Bagi Cina, kelanjutan hidup rezim Kim ini bisa dijamin hanya bila ia mengikuti jejak Cina dengan mereformasi dan membuka diri. Tapi, dihadapkan dengan keberhasilan demokrasi dan booming ekonomi Korea Selatan, model yang ditawarkan di Cina itu tidak relevan di mata Korea Utara: mengikuti jejak Cina berarti mengakui supremasi Korea Selatan atas Semenanjung Korea dan, dengan demikian, berarti kehilangan legitimasi.

Selama dua dekade terakhir, para pemimpin Korea Utara lelah bereksperimen dengan “reformasi” seadanya, dan dengan cepat pula mundur dari langkah ini. Cina dengan sabar mengikuti pola mengancam perang dan reformasi setengah hati itu karena yakin bahwa risiko yang dibawakan dinasti Kim ini bisa dikontrol selama Cina tidak memotong pasokan minyak, pangan, dan bahan-bahan pokok lainnya kepada rezim tersebut. Lebih penting lagi, para pemimpin Cina yakin bahwa, dengan melindungi Korea Utara dari tekanan Amerika Serikat, ia berbuat demikian demi kepentingan keamanan nasionalnya juga.

Tapi analisis Cina dalam hal ini keliru sama sekali karena memandang rendah nekatnya rezim Kim tersebut—bilamana ia yakin bahwa kelanjutan hidupnya terancam. Lagi pula, Korea Utara tidak ingin terikat oleh suatu negara besar, termasuk Cina. Maka itu, ia memanfaatkan kemauan baik dan kekhawatiran Cina akan keamanan nasionalnya dan bahkan perlindungan yang diberikannya itu sudah sepantasnya.

Komplikasi selanjutnya dalam hal ini menyangkut aspirasi nuklir Korea utara. Negeri tersebut yakin bahwa, dengan senjata nuklir, ia bisa mempertahankan sepenuhnya independensi diplomatik, dan bahwa Cina, yang takut akan blackmail nuklir, tidak akan pernah meninggalkannya.

Tapi sekarang giliran Korea Utara yang melakukan kesalahan.
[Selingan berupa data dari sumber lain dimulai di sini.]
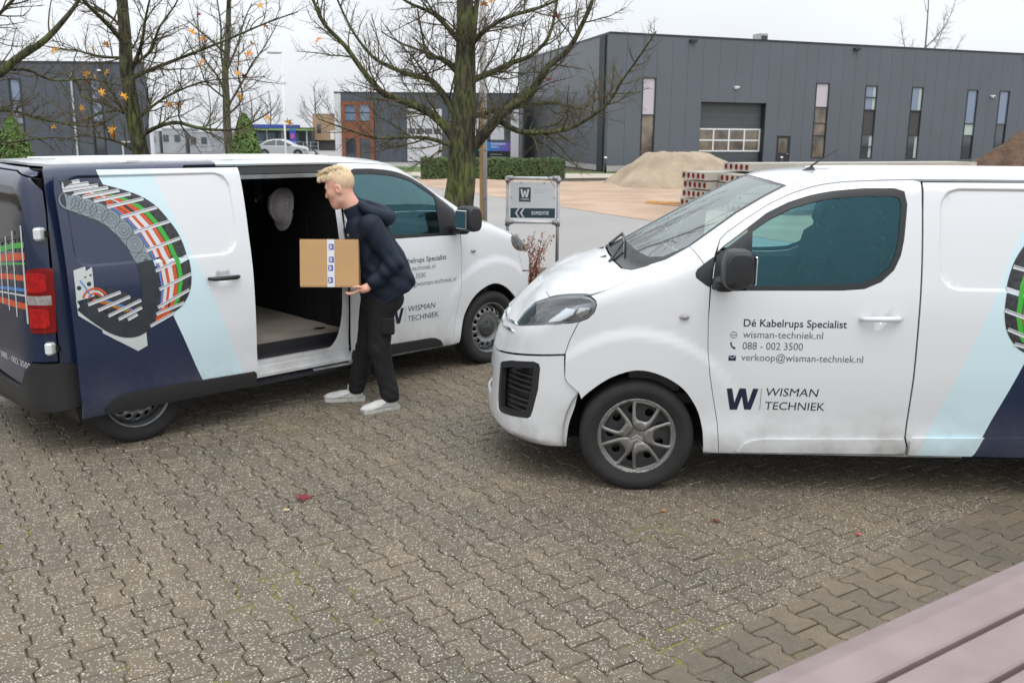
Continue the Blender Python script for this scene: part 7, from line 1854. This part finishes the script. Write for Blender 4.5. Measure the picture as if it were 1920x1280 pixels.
# hair: cropped sides and a longer swept top
def hair_sdf(P):
    q = hloc(P)
    w = .0045*np.sin(q[:, 0]*95+q[:, 2]*40+3*np.sin(q[:, 1]*60))+.004*np.sin(q[:, 1]*120+q[:, 0]*50)
    top = ell(q, (-.005, 0, .082), (.104, .074, .074))
    top = smin(top, ell(q, (.085, .004, .098), (.046, .050, .028)), .03)
    top = smin(top, ell(q, (.118, .012, .088), (.024, .034, .014)), .018)
    top = top+w
    return smax(top, .062-q[:, 2]-.10*np.maximum(-q[:, 0]-.02, 0)*4, .012)*HS
def crop_sdf(P):
    q = hloc(P); d = ell(q, (-.014, 0, .044), (.1065, .0815, .1015))
    cut = np.maximum(.012-q[:, 2]-np.clip((-.02-q[:, 0])*1.4, -.05, .085), q[:, 0]-.052-(q[:, 2]-.06)*.5)
    return smax(d, cut, .008)*HS
V, F = nets(hair_sdf, HC-.22, HC+.24, .006); hair = mobj('hair', V, F, M_HAIR, man, None, True)
V, F = nets(crop_sdf, HC-.2, HC+.2, .006); mobj('cropped_hair', V, F, M_HAIRS, hair, None, True)
sr = random.Random(9); hm = MB()
for _ in range(520):
    a = sr.uniform(-1, 1); f0 = sr.uniform(-.085, .10); l0 = a*.062*math.sqrt(max(0, 1-(f0/.12)**2))
    base = np.array((f0, l0, .098+.050*math.sqrt(max(0, 1-(f0/.115)**2-(l0/.078)**2)))); dr = np.array((sr.uniform(.5, 1.0), sr.gauss(0, .25)+.3*a, sr.uniform(-.05, .35))); L_ = sr.uniform(.025, .060)
    p0 = base-np.array((0, 0, .012)); p1 = base+dr*L_*.5+np.array((0, 0, .006)); p2 = base+dr*L_-np.array((0, 0, .004))
    hm.tube([tuple(h2w(p0)), tuple(h2w(p1)), tuple(h2w(p2))], [.0024, .0020, .0008], 3, cap=False)
o = hm.build('hair_strands', M_HAIR, hair, True); o['kind'] = 'stuff'
# jacket
def fold(P, amp, s, seed): return amp*pnoise(P*np.array((1, 1, 1.6)), s, seed)
def crease(P, amp, s, seed, st=(1, 1, 1)):
    """sharp-crested cloth creases"""
    q = P*np.array(st); q = q+.05*np.stack([pnoise(q, s*.6, seed+1), pnoise(q, s*.6, seed+2), pnoise(q, s*.6, seed+3)], -1)
    return -amp*(1-2.6*np.abs(pnoise(q, s, seed)))
TORSO = [((-.955, 7.0, .80), (.185, .215, .10)), ((-.968, 7.0, .92), (.190, .215, .14)), ((-1.005, 7.0, 1.06), (.178, .212, .16)), ((-1.045, 7.0, 1.20), (.176, .218, .16)), ((-1.085, 7.0, 1.33), (.165, .222, .13)), ((-1.105, 7.0, 1.41), (.125, .190, .08))]
def arm(P, a, b, c, r):
    d = smin(cap(P, a, b, r[0], r[1]), cap(P, b, c, r[1]*1.02, r[2]), .03)
    return d
def jacket_sdf(P):
    d = ell(P, mpt(*TORSO[0][0]), TORSO[0][1])
    for c, r in TORSO[1:]: d = smin(d, ell(P, mpt(*c), r), .07)
    # flared back hem
    d = smin(d, cap(P, mpt(-.93, 7.0, 1.10), mpt(-.835, 6.99, .985), .13, .09), .08)
    t = (P-mpt(-1.16, 7.0, .75))@np.array((.55, 0, 1.0))
    hem = mpt(0, 0, .76)[2]+.52*np.clip(P[:, 0]-mpt(-1.06, 0, 0)[0], -.2, .4)
    d = smax(d, hem-P[:, 2], .018)
    d = smin(d, arm(P, SHN, ELN, WRN, (.088, .070, .050)), .035); d = smin(d, arm(P, SHF, ELF, WRF, (.088, .070, .048)), .035)
    # creases: over the elbow, under the arm, at the waist
    e = np.exp(-((P-ELN)**2).sum(1)/.018); d = d+.007*e*np.sin(((P-ELN)@np.array((.8, .1, .6)))*85)
    e2 = np.exp(-((P[:, 2]-mpt(0, 0, 1.0)[2])/.10)**2); d = d+.006*e2*np.sin(P[:, 2]*48+P[:, 0]*35+2*np.sin(P[:, 1]*14))
    e3 = np.exp(-((P-mpt(-1.06, 6.84, 1.25))**2).sum(1)/.02); d = d+.007*e3*np.sin((P@np.array((.9, .2, -.5)))*60)
    d = d+fold(P, .004, 13, 4)+crease(P, .0022, 12, 4, (1.3, 1.0, .6))+crease(P, .0010, 30, 41, (1., 1.0, 1.2))
    # cuffs and hem are turned over
    for w_, a_ in ((WRN, ELN), (WRF, ELF)):
        d = np.minimum(d, cap(P, w_+(a_-w_)*.02, w_+(a_-w_)*.16, .0535, .056))
    # neck opening
    d = smax(d, -(cap(P, mpt(-1.19, 7.0, 1.56), mpt(-1.14, 7.0, 1.40), .083, .060)), .012)
    return d
V, F = nets(jacket_sdf, mpt(-1.50, 6.60, .66), mpt(-.66, 7.40, 1.52), .0095); jk = mobj('jacket', V, F, M_JACK, man, None, True)
def collar_sdf(P):
    # stand-up collar, open at the throat
    c = mpt(-1.165, 7.0, 1.475); q = P-c; ax = np.array((-.42, 0, .91)); h = q@ax; rad = q-h[:, None]*ax; r = np.linalg.norm(rad*np.array((1, 1.0, 1)), axis=1)
    rr = .094+.10*np.maximum(-h, 0)
    d = np.maximum(np.abs(r-rr)-.010, np.abs(h)-.062)-.004
    front = (rad@np.array((-.91, 0, -.42)))
    return smax(d, front-.072-.25*np.maximum(-h, 0), .01)+fold(P, .003, 30, 2)
V, F = nets(collar_sdf, mpt(-1.34, 6.84, 1.34), mpt(-.98, 7.16, 1.62), .007); mobj('collar', V, F, M_JACK, jk, None, True)
def hood_sdf(P):
    # hood lying folded on the shoulders behind the neck
    c = mpt(-1.035, 7.0, 1.505); a, b = math.radians(28), 0; ca, sa = math.cos(a), math.sin(a)
    q = P-c; x = q[:, 0]*ca-q[:, 2]*sa; z = q[:, 0]*sa+q[:, 2]*ca; y = q[:, 1]
    rr = np.hypot(x/.115, y/.150); ring = np.sqrt(((rr-1)*.12)**2+(z*1.05)**2)-(.044+.016*np.clip(x/.115, -1, 1))
    bag = ell(np.stack([x-.030, y, z+.028], -1), (0, 0, 0), (.105, .125, .050))
    d = smin(ring, bag, .04)
    d = smax(d, -ell(np.stack([x+.035, y, z-.050], -1), (0, 0, 0), (.085, .105, .055)), .015)
    d = smax(d, -(np.linalg.norm((P-mpt(-1.185, 7.0, 1.52))*np.array((1, 1, .8)), axis=1)-.098), .015)
    return d+fold(P, .005, 22, 8)
V, F = nets(hood_sdf, mpt(-1.24, 6.78, 1.38), mpt(-.84, 7.22, 1.66), .0075); mobj('hood', V, F, M_JACK, jk, None, True)
def lining_sdf(P): return cap(P, mpt(-1.17, 7.0, 1.50), mpt(-1.14, 7.0, 1.38), .080, .07)+.001
V, F = nets(lambda P: np.maximum(lining_sdf(P), -(lining_sdf(P)+.012)), mpt(-1.30, 6.86, 1.30), mpt(-1.0, 7.14, 1.47), .009); mobj('lining', V, F, M_JACKIN, jk, None, True)
z_ = MB(); z_.tube([tuple(mpt(-1.252, 6.972, 1.425)), tuple(mpt(-1.262, 6.968, 1.36)), tuple(mpt(-1.250, 6.966, 1.28)), tuple(mpt(-1.225, 6.968, 1.18))], .0045, 5); z_.build('zip', mat('zip_grey', (.16, .165, .17), .4, metal=.5), jk, True)
W, F = fit_text('WT', 0, .036, 0, .020, bold=.03); W = np.asarray(W)
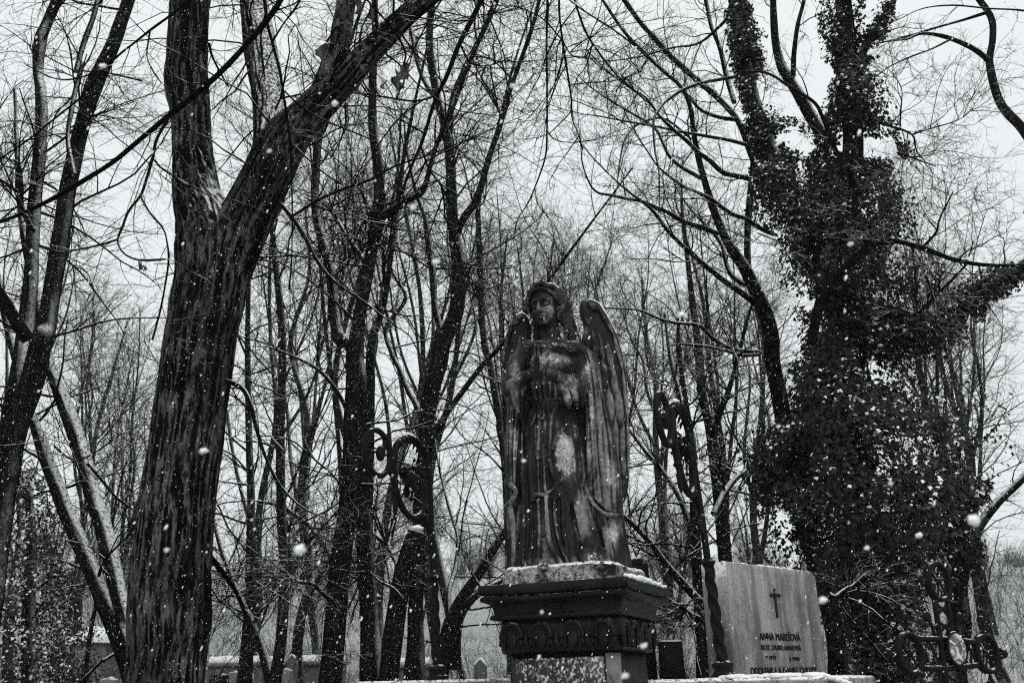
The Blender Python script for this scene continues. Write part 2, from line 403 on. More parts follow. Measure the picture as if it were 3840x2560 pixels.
def crown(seeds, levels):
    """seeds: list of (pts Kx3, rad K); levels: dicts for grow. returns mesh parts"""
    Pp = np.stack([resample(np.hstack([s[0], s[1][:, None]]), 14) for s in seeds]); Rr = Pp[..., 3]; Pp = Pp[..., :3]
    out = []
    for li, lv in enumerate(levels):
        lv = dict(lv); S = lv.pop('S', 3); Pp, Rr = grow(Pp, Rr, **lv); out.append(tubes(Pp, Rr, S))
    return out
def LV(n1, l1, n2=7, l2=.75, n3=6, l3=.32, t0=.35, up=.1, grav=-.01, r=1.0, ang=(40, 95)):
    n1 = int(n1 * 1.25); n3 = max(3, n3 - 2)
    return [dict(m=n1, tmin=t0, tmax=1, L=l1 * 1.3, rf=.42, ang=ang, up=up, grav=grav, wig=.13, K=9, rmax=.018 * r, rmin=.007 * r, S=4),
            dict(m=n2, tmin=.12, tmax=1, L=l2 * 1.1, rf=.55, ang=(28, 72), up=.03, grav=grav, wig=.16, K=6, rmax=.0085 * r, rmin=.0038 * r),
            dict(m=n3, tmin=.15, tmax=1, L=l3 * 1.1, rf=.6, ang=(30, 70), up=.03, grav=0, wig=.14, K=4, rmax=.0045 * r, rmin=.0026 * r)]

def stem_mesh(pt, rr, S, amp, fine, seed=0.0):
    """round stem with furrowed bark; returns (verts, faces), ridge"""
    K = len(pt); t, a, b = frames(pt[None]); a, b = a[0], b[0]
    th = np.arange(S) / S * 2 * math.pi; c, s = np.cos(th), np.sin(th)
    sl = np.concatenate([[0], np.cumsum(np.linalg.norm(np.diff(pt, axis=0), axis=1))])
    q = np.stack([rr[:, None] * c[None], rr[:, None] * s[None], np.repeat(sl[:, None], S, 1)], -1) + seed
    lump = noise3(q * np.array([4, 4, 2.2])) * .05 + noise3(q * np.array([9, 9, 5.0])) * .02
    warp = noise3(q * np.array([6, 6, 5.0]))[..., None] * np.array([.02, .02, 0])
    rd = 1 - np.abs(noise3((q + warp * .5 + .004 * noise3(q * np.array([60, 60, 30.]))[..., None]) * np.array([fine, fine, fine * .085]))) * 2.3
    rd2 = noise3(q * np.array([fine * 2.3, fine * 2.3, fine * .45]))
    brk = noise3(q * np.array([fine * 1.1, fine * 1.1, fine * .9])); ridge = np.clip(rd * .65 + rd2 * .3 - .45 * np.clip(brk - .25, 0, 1), -1, 1)
    R = rr[:, None] * (1 + lump) + amp * ridge
    v = pt[:, None] + R[..., None] * (a[:, None] * c[None, :, None] + b[:, None] * s[None, :, None])
    idx = np.arange(K * S).reshape(K, S)
    f = np.stack([idx[:-1], np.roll(idx[:-1], -1, 1), np.roll(idx[1:], -1, 1), idx[1:]], -1).reshape(-1, 4)
    v = np.vstack([v.reshape(-1, 3), pt[-1:] + t[0, -1] * rr[-1] * .2]); cap = np.stack([idx[-1], np.roll(idx[-1], -1), np.full(S, K * S)], 1)
    return [(v, f), (None, cap)], np.concatenate([ridge.ravel(), [0]])

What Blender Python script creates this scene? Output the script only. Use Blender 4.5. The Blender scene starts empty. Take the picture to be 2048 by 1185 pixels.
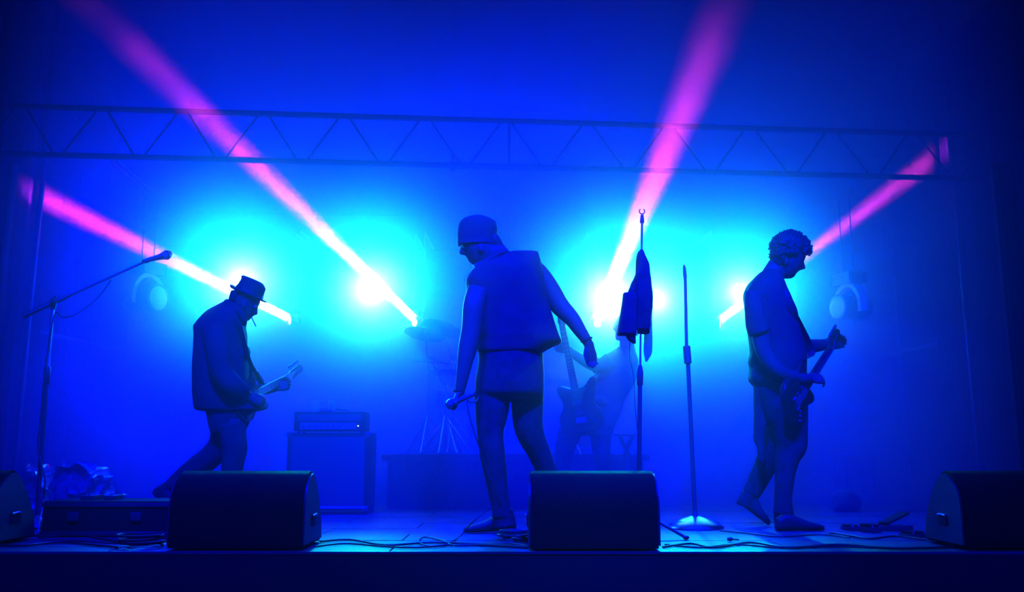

Sikap Kim Jong-un yang kekanak-kanakan ini telah benar-benar membuat Cina emosional. Ya, kadang-kadang para pemimpin Cina mengeluh soal beban berat menyubsidi Korea Utara, tapi sampai sekarang mereka tidak pernah menunjukkan kekesalan mereka atas perilaku Korea Utara itu secara terbuka.

Peringatan Cina bahwa ia tidak akan membiarkan Korea Utara menimbulkan
“kekacauan di ambang pintu Cina” bisa dianggap sebagai “kartu kuning” dalam persepakbolaan. Cina belum memutuskan akan meninggalkan Korea Utara. Tapi peringatan itu merupakan peringatan keras terhadap Kim Jong-un: Cina akan menyingkirkannya keluar dari lapangan bila ia tidak mengubah perilakunya.

Menteri Luar Negeri Amerika Serikat dijadwalkan berkunjung ke Beijing dalam beberapa hari ini. Sudah waktunya bagi para pemimpin Amerika dan Cina merundingkan exit yang riil untuk keluar dari krisis saat ini tanpa bantuan dari luar, sementara dengan sungguh-sungguh mencari jalan memulai kembali proses denuklirisasi Semenanjung Korea. Jika ancaman-ancaman nuklir Kim yang bombastis ini berujung pada kesepakatan Cina-AS mengenai Korea utara, dunia akan lebih aman karenanya.